### RECORDS SHOWN:
.....

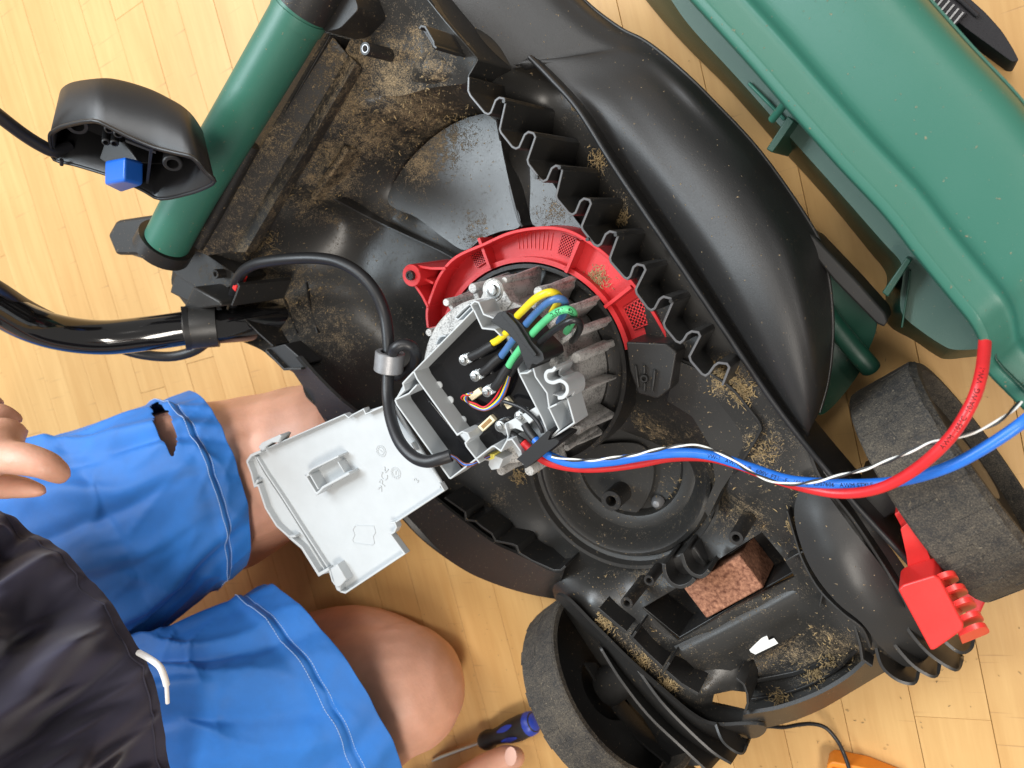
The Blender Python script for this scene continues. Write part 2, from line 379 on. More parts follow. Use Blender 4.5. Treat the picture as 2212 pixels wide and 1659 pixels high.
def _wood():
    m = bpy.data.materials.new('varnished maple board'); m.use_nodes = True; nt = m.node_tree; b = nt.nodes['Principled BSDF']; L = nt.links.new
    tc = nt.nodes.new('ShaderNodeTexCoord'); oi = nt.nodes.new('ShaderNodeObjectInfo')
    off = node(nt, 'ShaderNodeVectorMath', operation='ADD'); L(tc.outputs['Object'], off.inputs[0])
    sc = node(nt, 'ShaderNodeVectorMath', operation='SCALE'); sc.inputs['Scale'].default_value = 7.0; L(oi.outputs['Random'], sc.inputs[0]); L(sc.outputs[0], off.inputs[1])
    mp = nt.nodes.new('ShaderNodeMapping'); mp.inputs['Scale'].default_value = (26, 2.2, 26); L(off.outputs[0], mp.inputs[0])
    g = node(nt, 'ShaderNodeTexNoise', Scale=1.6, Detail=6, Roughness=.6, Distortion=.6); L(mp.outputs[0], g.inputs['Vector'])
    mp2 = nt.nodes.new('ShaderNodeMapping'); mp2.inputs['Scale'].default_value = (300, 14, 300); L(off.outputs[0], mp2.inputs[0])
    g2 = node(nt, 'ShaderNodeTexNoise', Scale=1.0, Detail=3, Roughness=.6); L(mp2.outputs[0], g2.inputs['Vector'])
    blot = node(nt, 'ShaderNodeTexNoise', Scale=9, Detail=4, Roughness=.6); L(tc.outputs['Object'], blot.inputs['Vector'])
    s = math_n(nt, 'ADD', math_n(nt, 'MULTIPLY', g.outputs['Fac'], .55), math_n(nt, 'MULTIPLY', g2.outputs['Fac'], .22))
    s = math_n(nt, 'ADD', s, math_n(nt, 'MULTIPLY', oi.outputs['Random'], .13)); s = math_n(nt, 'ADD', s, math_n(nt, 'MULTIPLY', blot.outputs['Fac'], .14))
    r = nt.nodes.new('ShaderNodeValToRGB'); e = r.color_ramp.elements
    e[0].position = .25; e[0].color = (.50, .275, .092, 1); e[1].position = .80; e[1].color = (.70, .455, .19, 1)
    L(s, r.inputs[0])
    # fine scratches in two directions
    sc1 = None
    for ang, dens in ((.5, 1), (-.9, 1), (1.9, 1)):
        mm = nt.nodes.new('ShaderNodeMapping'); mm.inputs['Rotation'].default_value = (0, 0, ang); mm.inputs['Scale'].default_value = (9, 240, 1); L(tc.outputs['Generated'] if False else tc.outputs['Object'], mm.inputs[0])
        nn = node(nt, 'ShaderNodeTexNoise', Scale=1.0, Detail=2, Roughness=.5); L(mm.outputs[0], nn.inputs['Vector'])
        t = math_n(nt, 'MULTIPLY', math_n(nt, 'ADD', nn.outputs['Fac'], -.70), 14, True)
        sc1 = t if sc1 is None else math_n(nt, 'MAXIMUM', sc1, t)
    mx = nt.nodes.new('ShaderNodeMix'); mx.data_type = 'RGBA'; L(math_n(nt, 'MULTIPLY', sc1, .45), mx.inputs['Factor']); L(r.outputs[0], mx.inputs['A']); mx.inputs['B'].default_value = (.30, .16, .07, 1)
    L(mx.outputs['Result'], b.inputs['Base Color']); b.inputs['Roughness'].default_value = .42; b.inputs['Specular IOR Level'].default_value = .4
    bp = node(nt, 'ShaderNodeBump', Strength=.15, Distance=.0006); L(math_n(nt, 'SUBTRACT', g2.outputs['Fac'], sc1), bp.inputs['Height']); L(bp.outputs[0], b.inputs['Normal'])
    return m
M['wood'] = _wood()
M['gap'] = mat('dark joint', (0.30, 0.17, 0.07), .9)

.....

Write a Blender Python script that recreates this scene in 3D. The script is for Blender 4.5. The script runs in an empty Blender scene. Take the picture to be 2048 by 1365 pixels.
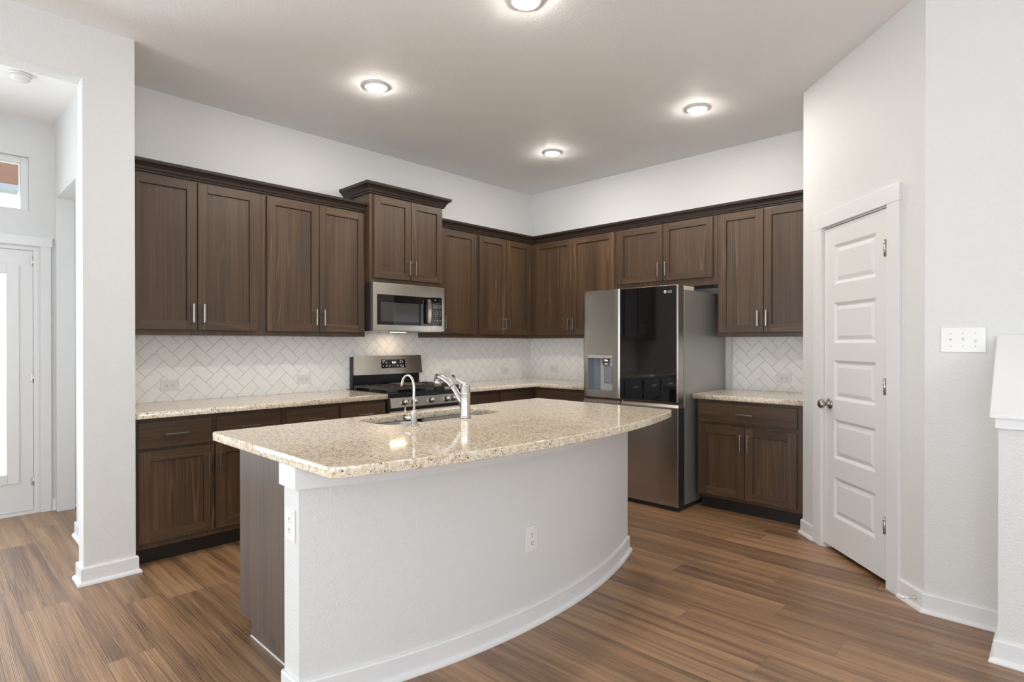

.....

### PROMPT:
Go over the data above and copy every line that has the word "pixels" in it.

### WRITTEN SOLUTION:
The Blender Python script for this scene continues. Write part 2, from line 379 on. More parts follow. Use Blender 4.5. Treat the picture as 2212 pixels wide and 1659 pixels high.
Write a Blender Python script that recreates this scene in 3D. The script is for Blender 4.5. The script runs in an empty Blender scene. Take the picture to be 2048 by 1365 pixels.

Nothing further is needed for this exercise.